We had to listen to endless guff from Jacobsohn about the democratic rights of smokers “to know”, and how they’d be denied information if they weren’t allowed to see cigarette adverts. What knowledge is being denied them? The slow, real-life death suffered by the handsome American outdoorsman in a famous cigarette advert? That’s knowledge. The coughing? The emphysema? That’s knowledge too. It must be noted here that nobody was suggesting banning cigarettes, just the adverts. It was a bit much, I thought, to compare the present government’s proposed ban on cigarette advertising with the banning policy of the previous regime, but I gather the cigarette industry is a bit desperate.

Jacobsohn, who sounded like Disgusted of Sandton, told us he didn’t want to live in an undemocratic country, which makes you wonder if he’s had his hearing aid switched off for the past four decades. He was, he told us, going to “shuffle off this mortal coil” if he was denied his right to enjoy adverts. Well, one thing’s for sure, his mortal coil will shuffle off a bit quicker if he puts a fag in his mouth.

Not to be missed is the new series of Clive James Specials which is at the rather awkward time of 2.30pm on Saturday afternoons on SABC3. It deserves a repeat at, say, 7pm on a weekday.
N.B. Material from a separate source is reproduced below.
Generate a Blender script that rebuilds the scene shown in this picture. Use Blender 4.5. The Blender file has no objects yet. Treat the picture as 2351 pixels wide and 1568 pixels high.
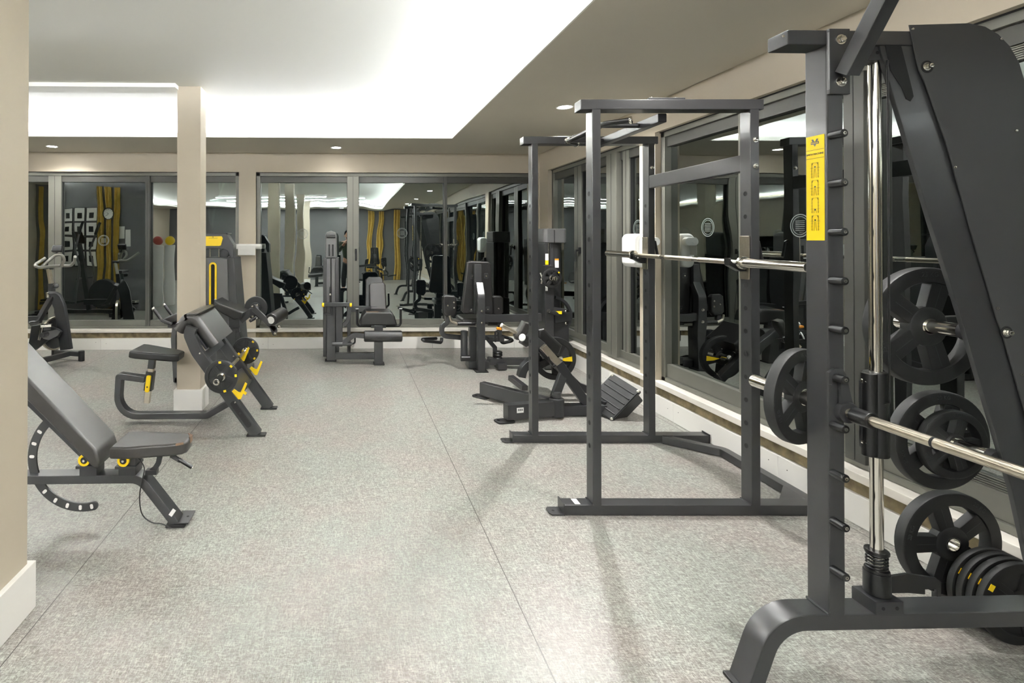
import bpy, bmesh, math, random
from mathutils import Vector, Matrix
random.seed(7)
C = bpy.context.scene.collection
SC = bpy.context.scene
# ---------------------------------------------------------------- camera
CAM_H = 1.5
FPX = 1200.0
YAW = math.radians(1.4)
PITCH = math.radians(0.3)
PX0, HORIZON = 828.0, 552.0
PY0 = HORIZON - FPX * math.tan(PITCH)
cd = bpy.data.cameras.new('camera')
cam = bpy.data.objects.new('camera', cd)
C.objects.link(cam)
cam.location = (0, 0, CAM_H)
cam.rotation_euler = (math.pi / 2 + PITCH, 0, -YAW)
cd.sensor_fit = 'HORIZONTAL'
cd.sensor_width = 36.0
cd.lens = 36.0 * FPX / 2351
cd.shift_x = (1175.5 - PX0) / 2351
cd.shift_y = -(784.0 - PY0) / 2351
cd.clip_start = 0.02
SC.camera = cam
# ---------------------------------------------------------------- world, exposure
SC.view_settings.view_transform = 'Standard'
SC.view_settings.look = 'None'
SC.view_settings.exposure = 1.42
SC.view_settings.gamma = 1.0
SC.view_settings.use_curve_mapping = False
wd = bpy.data.worlds.new('night')
SC.world = wd
wd.use_nodes = True
wd.node_tree.nodes['Background'].inputs[0].default_value = (0.010, 0.012, 0.016, 1)
wd.node_tree.nodes['Background'].inputs[1].default_value = 0.3
# ---------------------------------------------------------------- room sizes
XW = 2.69          # right wall face
YB = 7.26          # rear window wall face
XL = -6.8          # left wall
YR = -5.2          # wall behind the camera
ZS = 2.71          # dropped ceiling border
ZC = 2.86          # raised ceiling field
COVE_X, COVE_Y = 1.245, 6.17
COVE_E = 215.0     # strength of the hidden light strips
SPOT_E = 70.0     # downlight power
BAR_E = 50.0       # linear ceiling lamps behind the camera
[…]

This week he was again in Melbourne and it was impossible not to guffaw loudly as he met an ageing surfer, went rowing on the Yarrow with the university team and hobnobbed with the Aussie jet set at the Melbourne Cup. He manages to send up the ridiculous without being offensive.

James is my hero for another reason – he was television critic of the London Observer from 1972 to 1982, and is arguably the best television critic there ever was. His articles – published in several volumes by Picador, if they’re still available – make superb reading, even if you never saw the programmes to which he refers. He’s wry, observant and highly intelligent – all attributes which come across on TV. Don’t miss it.